Columbia students spend spring break doing missions
Abbotsford, B.C.

The 15 students and one staff member from Columbia Bible College had planned a trip to Fresno, CA to do missions for their spring break. But, until the last few days before departure, they had no workable arrangements for a driver with a class four license. Eventually, a switch in vehicles was arranged. "If God wants a plan to go ahead, He will open the doors," said Boua Vanh Vang, who is leader of the student Missions Committee.

Taking their own food and cooking utensils, resource materials, snacks for children's meetings and US money and travellers cheques, they set off on February 23.

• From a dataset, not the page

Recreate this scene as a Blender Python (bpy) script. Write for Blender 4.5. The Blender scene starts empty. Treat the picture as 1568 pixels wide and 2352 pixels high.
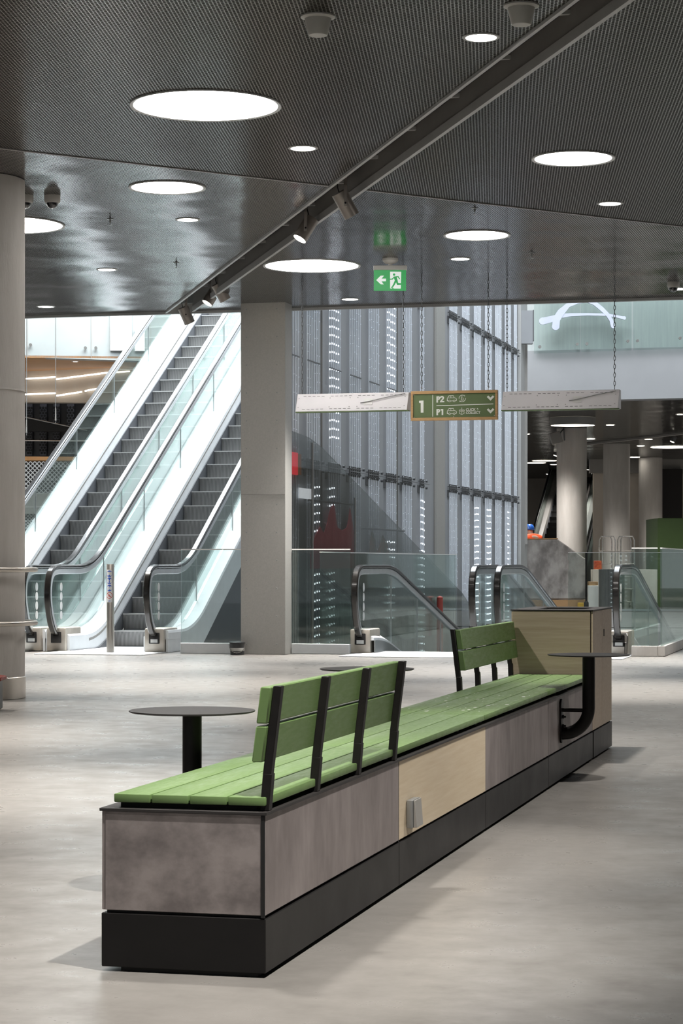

In Fresno, they worked cleaning and repainting the kitchen at World Impact, a US-based inner city ministry. They went door-to-door to invite kids to children's meetings. Forty to 50 hyperactive kids came each day. The group also led Bible studies, helped feed the homeless and held a teens night. In spite of cautions from the staff at World Impact about the possible scenarios with touchy teens, nothing unusual occurred.

On the way home the van broke down. It was towed and fixed, but then overheated repeatedly. In frustration, they cried and prayed. Motorists stopped and offered sympathy or advice. "That happened to me once and I put an egg in the radiator and it was fine," said one person.

At the next town, they were not able to buy a single egg, but were given one by a restaurant manager. They poured the egg into the radiator; the van did not overheat again.

"The whole trip was a lesson in humility," said Chad Teigen, one of the men's resident directors at Columbia. The group arrived home on March 3, feeling that they had been taught to depend on God.